● **What to work on**: Output the lines that follow exactly as they are.
-- START Dataset extract --
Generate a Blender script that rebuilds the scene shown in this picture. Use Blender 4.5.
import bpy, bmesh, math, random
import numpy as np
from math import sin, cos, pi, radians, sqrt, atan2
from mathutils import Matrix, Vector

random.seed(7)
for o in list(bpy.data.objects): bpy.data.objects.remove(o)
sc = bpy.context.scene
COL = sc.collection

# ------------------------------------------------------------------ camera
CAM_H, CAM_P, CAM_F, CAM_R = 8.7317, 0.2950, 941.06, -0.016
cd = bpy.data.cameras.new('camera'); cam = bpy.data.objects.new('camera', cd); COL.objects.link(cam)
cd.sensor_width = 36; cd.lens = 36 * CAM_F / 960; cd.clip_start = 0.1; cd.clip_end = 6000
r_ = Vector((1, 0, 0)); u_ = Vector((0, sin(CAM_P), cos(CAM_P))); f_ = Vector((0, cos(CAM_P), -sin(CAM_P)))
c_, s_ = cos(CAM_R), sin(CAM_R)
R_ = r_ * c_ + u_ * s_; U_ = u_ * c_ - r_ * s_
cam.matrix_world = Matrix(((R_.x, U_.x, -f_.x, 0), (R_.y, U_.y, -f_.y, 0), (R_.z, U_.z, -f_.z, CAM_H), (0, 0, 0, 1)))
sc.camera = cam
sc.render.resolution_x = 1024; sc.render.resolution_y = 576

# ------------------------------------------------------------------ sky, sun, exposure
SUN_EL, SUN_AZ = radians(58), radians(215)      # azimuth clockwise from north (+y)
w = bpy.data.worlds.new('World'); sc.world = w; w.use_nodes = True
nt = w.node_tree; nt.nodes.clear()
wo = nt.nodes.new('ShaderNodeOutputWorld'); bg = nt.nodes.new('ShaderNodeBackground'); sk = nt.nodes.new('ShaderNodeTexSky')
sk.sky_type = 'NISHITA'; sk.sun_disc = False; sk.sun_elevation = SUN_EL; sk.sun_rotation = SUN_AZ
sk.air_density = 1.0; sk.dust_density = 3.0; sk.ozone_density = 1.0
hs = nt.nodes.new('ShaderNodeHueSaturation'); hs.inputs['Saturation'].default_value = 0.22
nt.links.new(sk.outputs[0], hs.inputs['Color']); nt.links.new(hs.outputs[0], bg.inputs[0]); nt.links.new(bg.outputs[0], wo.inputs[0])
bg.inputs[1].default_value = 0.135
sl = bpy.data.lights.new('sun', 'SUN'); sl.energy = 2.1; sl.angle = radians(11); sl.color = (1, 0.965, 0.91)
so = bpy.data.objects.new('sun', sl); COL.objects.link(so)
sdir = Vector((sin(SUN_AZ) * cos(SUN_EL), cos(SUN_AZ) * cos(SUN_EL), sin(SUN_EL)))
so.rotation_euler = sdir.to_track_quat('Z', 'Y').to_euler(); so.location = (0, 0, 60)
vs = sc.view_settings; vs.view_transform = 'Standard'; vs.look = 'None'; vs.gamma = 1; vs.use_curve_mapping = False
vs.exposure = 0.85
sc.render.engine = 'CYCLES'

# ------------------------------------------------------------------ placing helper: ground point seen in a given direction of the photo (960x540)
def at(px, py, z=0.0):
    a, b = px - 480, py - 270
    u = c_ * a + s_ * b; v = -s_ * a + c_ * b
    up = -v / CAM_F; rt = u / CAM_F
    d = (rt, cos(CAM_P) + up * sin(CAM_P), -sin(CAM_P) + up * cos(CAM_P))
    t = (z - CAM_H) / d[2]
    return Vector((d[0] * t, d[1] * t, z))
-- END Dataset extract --
● **Finished answer**:
Generate a Blender script that rebuilds the scene shown in this picture. Use Blender 4.5.
import bpy, bmesh, math, random
import numpy as np
from math import sin, cos, pi, radians, sqrt, atan2
from mathutils import Matrix, Vector

random.seed(7)
for o in list(bpy.data.objects): bpy.data.objects.remove(o)
sc = bpy.context.scene
COL = sc.collection

# ------------------------------------------------------------------ camera
CAM_H, CAM_P, CAM_F, CAM_R = 8.7317, 0.2950, 941.06, -0.016
cd = bpy.data.cameras.new('camera'); cam = bpy.data.objects.new('camera', cd); COL.objects.link(cam)
cd.sensor_width = 36; cd.lens = 36 * CAM_F / 960; cd.clip_start = 0.1; cd.clip_end = 6000
r_ = Vector((1, 0, 0)); u_ = Vector((0, sin(CAM_P), cos(CAM_P))); f_ = Vector((0, cos(CAM_P), -sin(CAM_P)))
c_, s_ = cos(CAM_R), sin(CAM_R)
R_ = r_ * c_ + u_ * s_; U_ = u_ * c_ - r_ * s_
cam.matrix_world = Matrix(((R_.x, U_.x, -f_.x, 0), (R_.y, U_.y, -f_.y, 0), (R_.z, U_.z, -f_.z, CAM_H), (0, 0, 0, 1)))
sc.camera = cam
sc.render.resolution_x = 1024; sc.render.resolution_y = 576

# ------------------------------------------------------------------ sky, sun, exposure
SUN_EL, SUN_AZ = radians(58), radians(215)      # azimuth clockwise from north (+y)
w = bpy.data.worlds.new('World'); sc.world = w; w.use_nodes = True
nt = w.node_tree; nt.nodes.clear()
wo = nt.nodes.new('ShaderNodeOutputWorld'); bg = nt.nodes.new('ShaderNodeBackground'); sk = nt.nodes.new('ShaderNodeTexSky')
sk.sky_type = 'NISHITA'; sk.sun_disc = False; sk.sun_elevation = SUN_EL; sk.sun_rotation = SUN_AZ
sk.air_density = 1.0; sk.dust_density = 3.0; sk.ozone_density = 1.0
hs = nt.nodes.new('ShaderNodeHueSaturation'); hs.inputs['Saturation'].default_value = 0.22
nt.links.new(sk.outputs[0], hs.inputs['Color']); nt.links.new(hs.outputs[0], bg.inputs[0]); nt.links.new(bg.outputs[0], wo.inputs[0])
bg.inputs[1].default_value = 0.135
sl = bpy.data.lights.new('sun', 'SUN'); sl.energy = 2.1; sl.angle = radians(11); sl.color = (1, 0.965, 0.91)
so = bpy.data.objects.new('sun', sl); COL.objects.link(so)
sdir = Vector((sin(SUN_AZ) * cos(SUN_EL), cos(SUN_AZ) * cos(SUN_EL), sin(SUN_EL)))
so.rotation_euler = sdir.to_track_quat('Z', 'Y').to_euler(); so.location = (0, 0, 60)
vs = sc.view_settings; vs.view_transform = 'Standard'; vs.look = 'None'; vs.gamma = 1; vs.use_curve_mapping = False
vs.exposure = 0.85
sc.render.engine = 'CYCLES'

# ------------------------------------------------------------------ placing helper: ground point seen in a given direction of the photo (960x540)
def at(px, py, z=0.0):
    a, b = px - 480, py - 270
    u = c_ * a + s_ * b; v = -s_ * a + c_ * b
    up = -v / CAM_F; rt = u / CAM_F
    d = (rt, cos(CAM_P) + up * sin(CAM_P), -sin(CAM_P) + up * cos(CAM_P))
    t = (z - CAM_H) / d[2]
    return Vector((d[0] * t, d[1] * t, z))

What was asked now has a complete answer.